A ativista dos direitos humanos Leila Nachawati diy que a matança de crianças sempre foi uma estratégia de Assad – e desde o início das revoltas, em 2011, quando o corpo mutilado do adolescente Hamza al-Khateeb foi enviado para sua família um mês após a sua detenção pelas autoridades.
"Como estratégia de desmoralizar a população e silenciar a dissidência, crianças têm sido repetida e sistematicamente alvos do regime", afirmou Nachawati à DW. "Elas são alvos, como também a população síria como um todo – não se trata de efeitos secundários na guerra contra facções armadas, que ainda nem existiam quando o regime mostrou sua violência ao longo de 2011."
Marc Pierini, ex-embaixador da União Europeia para a Síria, prevê que o relatório da ORG estará entra as evidências "criticamente importantes" de atrocidades, na Segunda Conferência de Genebra sobre a Síria, prevista para 22 de janeiro de 2014.

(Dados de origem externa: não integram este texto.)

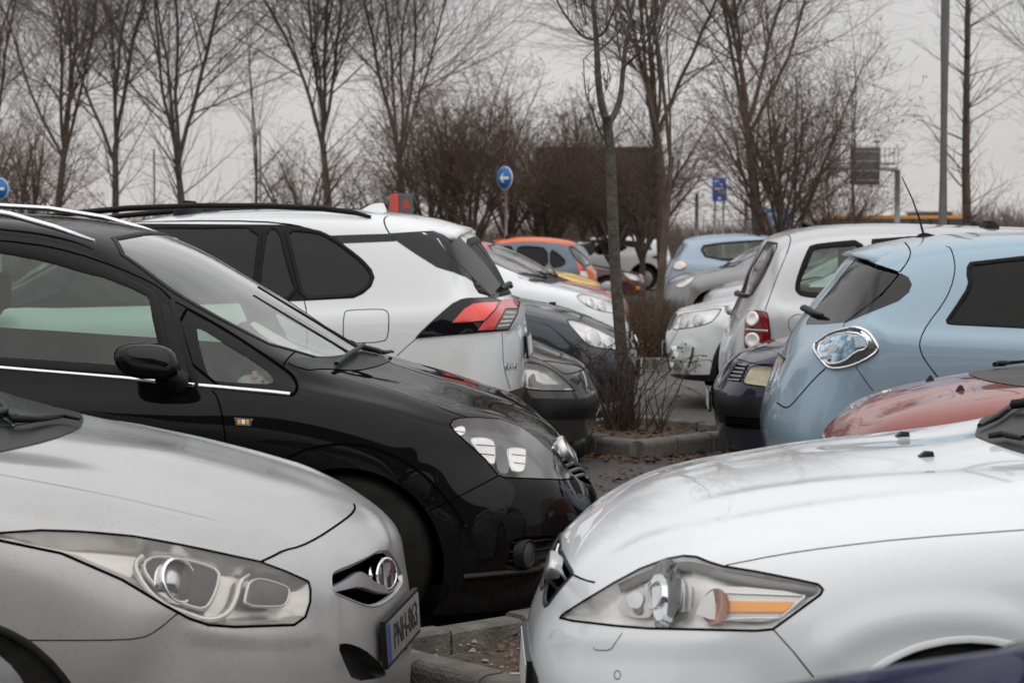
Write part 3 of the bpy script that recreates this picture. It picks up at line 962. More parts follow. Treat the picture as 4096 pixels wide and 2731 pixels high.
    finish(b, paint('silver_paint', (.47, .475, .485), .35, .34, dirt=.42, dirtcol=(.23, .2, .165), speck=.7, zhigh=1.0, zlow=.3, film=.3), [(-1.02, .88), (-3.75, .88)], .3)
silver_saloon()

# --- black people carrier
def black_mpv():
    root = car('black_people_carrier', 'glossy black people carrier with silver roof rails beside the silver saloon', 2330, 8.2, 5)
    net = gen(4.467, .90, .15, (0, .42), (.10, .585), (.17, .705), (.36, .835), (.60, .925), (.93, 1.035), (1.38, 1.31), (1.88, 1.555),
              (2.8, 1.635), (3.95, 1.56), (4.2, 1.3), (4.35, 1.05), (4.42, .85), (4.467, .55), .95, 1.06, bf=.34, fen=.09, tw=.8, tr=.70, adj={(2, r): (-.055, 0, 0) for r in range(7)})
    b = Body(root, net, -1, .06, nu=13, nv=9)
    b.fold([b.px('C', [(310, 260), (600, 350), (900, 455), (1100, 470), (1300, 520)], 1, False)], .09, .008)
    # glass
    main = b.px('B', [(-1100, 225), (-500, 248), (0, 292), (250, 337), (500, 397), (700, 467), (900, 557), (1000, 612), (1032, 655), (1088, 930), (1150, 1165), (800, 1140), (0, 1088), (-500, 1050), (-1100, 1010), (-1140, 600)])
    b.window(main, 'green_glass', .028, 'seal', .012)
    rear = b.px('B', [(-1230, 220), (-2400, 290), (-2500, 600), (-2450, 960), (-1270, 1005)])
    b.window(rear, 'green_glass', .028, 'seal', .012)
    qo = b.px('B', [(1150, 672), (1500, 862), (1860, 1105), (1940, 1172), (1962, 1240), (1930, 1280), (1880, 1272), (1310, 1214)], 1)
    qi = b.px('B', [(1290, 850), (1330, 850), (1480, 945), (1700, 1075), (1800, 1155), (1812, 1200), (1760, 1215), (1420, 1195), (1370, 1168)], 1)
    for o_, i_ in ((qo, qi), (b.mir(qo), b.mir(qi))):
        b.holes.append(o_)
        w = b.patch('quarter_window', i_, 'green_glass', -.004)
        b.patch('window_border', o_, 'seal', -.002, holes=[i_], parent=w)
        b.ribbon('window_seal', b.ccw(o_), [(-.008, .0005), (-.004, .002), (0, .002), (.004, -.003)], 'gap', w)
    glazing(b, ws='clear_glass', rear='clear_glass', cowl=True)
    # bright waist strip, roof rails, joints
    for ln in ([(-1100, 1030), (-300, 1082), (0, 1108), (400, 1140), (800, 1173), (1285, 1221)], [(1312, 1224), (1600, 1250), (1800, 1268), (1915, 1281)]):
        q = b.px('B', ln, 0, False)
        for k_ in (q, b.mir(q)):
            b.ribbon('waist_strip', k_, [(-.009, .001), (-.006, .006), (0, .008), (.006, .006), (.009, .001)], 'chrome', closed=False)
    dr = b.px('B', [(1132, 660), (1190, 880), (1240, 1060), (1298, 1232)], 0, False)
    for k_ in (dr, b.mir(dr)):
        b.ribbon('door_edge', k_, [(-.012, .002), (0, .003), (.012, .002)], 'seal', closed=False)
    b.seam(b.px('B', [(-200, 255), (200, 285), (500, 348), (800, 455), (1000, 545), (1080, 600), (1132, 660)], 1, False), .008)
    b.seam(b.px('B', [(1132, 660), (1300, 745), (1500, 855), (1870, 1100), (1945, 1160), (1972, 1240), (1940, 1292), (1890, 1292), (1310, 1232)], 1, False), .007)
    b.seam(b.px('B', [(1950, 1000), (1905, 1040), (1870, 1092)], 1, False), .006)
    b.seam(b.px('P', [(848, 1562), (868, 1585), (885, 1640), (898, 1720), (903, 1800), (905, 1990)], 1, False), .006)
    for sd in (-1, 1):
        pts = [(-3.6, 1.60), (-3.3, 1.655), (-2.8, 1.675), (-2.45, 1.655), (-2.2, 1.615), (-2.02, 1.565), (-1.86, 1.512)]
        tube('roof_rail', [(s, sd * (.60 + .03 * min(1, (s + 3.6) / 1.7)), z) for s, z in pts], [.009, .012, .013, .013, .013, .012, .007], 'chrome', root, 10)
    # lamps
    hl = b.px('C', [(915, 522), (930, 496), (965, 485), (1060, 482), (1180, 492), (1290, 530), (1370, 590), (1440, 655), (1500, 720), (1555, 800), (1500, 806), (1200, 795), (1165, 782), (1100, 700), (1000, 610), (940, 555)])
    L = b.lamp(hl, 'lamp_glass', 'lamp_mid', .045, 2.0, gap=.004)[0]
    for pts in ([(1030, 582), (1060, 574), (1130, 580), (1162, 605), (1162, 700), (1148, 722), (1105, 695), (1052, 635)], [(1225, 640), (1245, 626), (1318, 632), (1325, 652), (1316, 742), (1290, 758), (1240, 742)], [(930, 535), (970, 512), (1002, 520), (1002, 556), (975, 572)]):
        q = b.px('C', pts, 1)
        o = b.patch('reflector', q, 'lamp_bright', -.012, parent=L)
        b.ribbon('reflector_edge', b.ccw(q), [(-.003, -.018), (0, -.010), (.003, -.012)], 'dull_chrome', L)
        x0, x1 = min(p_[0] for p_ in pts), max(p_[0] for p_ in pts); y0, y1 = min(p_[1] for p_ in pts), max(p_[1] for p_ in pts)
        for f in ((.3, .62) if y1 - y0 > 90 else (.5,)):
            b.ribbon('reflector_rib', b.px('C', [(x0 + (x1 - x0) * (.12 + .3 * f), y0 + (y1 - y0) * f), (x1 - 6, y0 + (y1 - y0) * f + 6)], 0, False), [(-.0018, -.0105), (0, -.009), (.0018, -.0105)], 'lamp_grey', L, False)
    b.patch('lamp_inner', b.px('C', [(1170, 600), (1222, 640), (1238, 750), (1200, 770), (1165, 735)], 1), 'lamp_grey', -.014, parent=L)
    # bumper
    b.seam(b.px('C', [(805, 970), (870, 940), (940, 905), (1165, 788)], 0, False), .005)
    b.seam(b.px('C', [(310, 240), (450, 285), (600, 335), (800, 405), (940, 462), (1000, 480)], 1, False), .004)
    b.seam(b.px('C', [(30, 712), (120, 665), (200, 640), (290, 625), (380, 620), (480, 632), (600, 672), (700, 725), (800, 800), (880, 890), (940, 960), (985, 1040)], 1, False), .010)
    gr = b.px('C', [(1436, 628), (1498, 572), (1560, 640), (1640, 760), (1668, 815), (1650, 838), (1575, 800), (1500, 715)], 1)
    b.holes.append(gr)
    g = b.patch('grille', gr, 'gap', bowl=(.05, 1.5))
    for k_ in range(4):
        f = k_ / 3
        q = b.px('C', [(1500 + 62 * f, 705 + 85 * f), (1555 + 60 * f, 680 + 95 * f), (1580 + 75 * f, 705 + 85 * f)], 0, False)
        tube('grille_slat', b.pos(q, -.008), .009, 'lamp_grey', g, 6)
    ch = b.px('C', [(1440, 630), (1500, 572), (1530, 592), (1560, 650), (1585, 735), (1560, 700), (1505, 692), (1470, 672)], 1)
    b.patch('grille_bar', ch, 'chrome', .006, parent=g)
    b.ribbon('grille_bar_edge', b.ccw(ch), [(0, .006), (-.002, -.01)], 'chrome', g)
    uv = b.px('C', [(1512, 650)], closed=False)
    p = Vector(b.pos(uv, .012)[0]); n = Vector(b.nrm(uv)[0])
    lathe('badge', [(-.02, .058), (.003, .058), (.008, .054), (.008, .046), (.003, .044), (.002, 0)], p, n, 'dull_chrome', root, 24)
    fg = b.px('C', [(1240, 1108), (1500, 1095), (1480, 1170), (1430, 1262), (1200, 1285), (1225, 1190)], 1)
    for q in (fg, b.mir(fg)):
        b.holes.append(q)
        o = b.patch('lower_grille', q, 'black_plastic', bowl=(.04, 1.2))
    for k_ in range(3):
        q = b.px('C', [(1225, 1140 + 48 * k_), (1350, 1132 + 48 * k_), (1470, 1118 + 48 * k_)], 0, False)
        tube('grille_slat', b.pos(q, -.012), .005, 'black_plastic', o, 6)
    o, p, n = bowl(b, 'C', 1325, 1195, .004, .042, (.9, -.42, 0), 'lamp_dark', None, deep=.03, name='fog_lamp')
    lathe('fog_lens', [(0, .045), (.008, .03), (.011, 0)], p, (.9, -.42, 0), 'lamp_dark', o, 20)
    lathe('fog_bezel', [(-.03, .06), (.006, .056), (.008, .047), (-.01, .045)], p, (.9, -.42, 0), 'black_plastic', o, 20)
    q = b.px('C', [(990, 1320), (1150, 1305), (1300, 1292), (1430, 1268), (1500, 1240)], 1, False)
    b.ribbon('front_lip', q, [(-.012, .0), (-.006, .010), (.004, .010), (.014, 0)], 'black_paint', closed=False)
    rbox('mud_flap', -.52, -.22, -.78, -.5, .09, .22, .03, 'black_plastic', root)
    # side repeater and mirror
    rp = b.px('B', [(1548, 1435), (1670, 1446), (1655, 1490), (1560, 1484)])
    o = b.patch('side_repeater', rp, 'chrome', .004)
    b.ribbon('repeater_edge', b.ccw(rp), [(0, .004), (-.002, 0)], 'chrome', o)
    for x0, x1, mt in ((1570, 1592, 'amber'), (1596, 1622, 'lamp_white'), (1627, 1646, 'amber')):
        b.patch('repeater_lens', b.px('B', [(x0, 1447), (x1, 1450), (x1 - 2, 1478), (x0 + 2, 1476)]), mt, .0055, parent=o)
    mirror(b, -1.56, .99, 1.07, .24, .135, .15, dirn=1)
    b.arch(-.84, .30, .37)
    b.arch(-3.5, .30, .37)
    seats(b, 1, -2.15, z=.32)
    lathe('steering_wheel', [(-.012, .17), (0, .185), (.012, .17), (0, .158), (-.012, .17)], (-1.5, .36, .93), (-.9, 0, .45), 'interior', root, 24)
    for x in (1520, 1700):
        pass
    st = b.px('B', [(1655, 800), (1690, 785), (1900, 905), (1985, 960), (1950, 965), (1880, 960), (1720, 860)])
    b.patch('windscreen_paper', st, 'plate_white', -.012)
    st = b.px('B', [(1985, 995), (2040, 980), (2063, 1000), (2063, 1045), (2020, 1030)])
    b.patch('windscreen_sticker', st, 'plate_white', -.006)
    # wiper cluster at the far end of the cowl
    q = b.px('C', [(310, 235), (360, 190), (420, 150), (450, 130)], 0, False)
    tube('wiper', b.pos(q, .025), [.010, .012, .011, .008], 'black_plastic', root, 8)
    q = b.px('C', [(440, 135), (500, 150), (560, 165), (610, 160)], 0, False)
    tube('wiper', b.pos(q, .02), [.012, .012, .010, .006], 'black_plastic', root, 8)
    q = b.px('C', [(430, 140), (300, 60), (100, -60), (-100, -180)], 0, False)
    tube('wiper', b.pos(q, .018), [.008, .007, .006, .005], 'black_plastic', root, 6)
    finish(b, MAT['black_paint'], [(-.84, .88), (-3.5, .88)], .32)
    # toy on the dashboard
    c = Vector(b.pos(b.px('B', [(1640, 1135)], closed=False), -.10)[0])
    c = root.matrix_basis @ c
    t = thing('plush_pig', 'small pale pink plush pig on the dashboard of the black car', 'toy', c - Vector((0, 0, .055)), -R(5))
    def egg(n_, p, r, mt, par, ax=(1, 0, 0)):
        return lathe(n_, [(r * -math.cos(PI * i / 8), r * math.sin(PI * i / 8) + .0001) for i in range(9)], p, ax, mt, par, 14)
    egg('torso', (0, 0, .058), .05, 'plush', t)
    egg('head', (.04, -.01, .075), .032, 'plush', t)
    lathe('snout', [(0, .016), (.022, .014), (.024, 0)], (.062, -.012, .07), (1, -.2, 0), 'plush', t, 12)
    for dx, dy in ((-.025, -.03), (.025, -.03), (-.025, .03), (.025, .03)):
        egg('foot', (dx, dy, .014), .015, 'plush_foot', t)
    for dy in (-.03, .012):
        lathe('ear', [(0, .014), (.02, .008), (.026, 0)], (.03, dy, .1), (-.2, dy * 8, 1), 'plush_ear', t, 8)
    egg('eye', (.06, -.034, .083), .005, 'gap', t)
paint('black_paint', (.004, .0037, .0042), .0, .3, coat=.65, dirt=.010, speck=.5, film=.3, zhigh=1.2, ior=1.36)
simple('plush', (.62, .46, .45), .95, bump=.3, bscale=300)
simple('plush_foot', (.55, .68, .66), .95)
simple('plush_ear', (.75, .25, .26), .95)
black_mpv()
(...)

"O relatório do Grupo de Pesquisa de Oxford é detalhado e bem documentado", declarou Pierini à DW. "Isso fortalece relatos provenientes de organizações humanitárias em campo. Embora não se deve excluir o fato de que alguns grupos oposicionistas possam ter cometido atrocidades, parece não haver dúvidas de que a maior parte da morte de crianças tenha resultado da ação de forças do governo."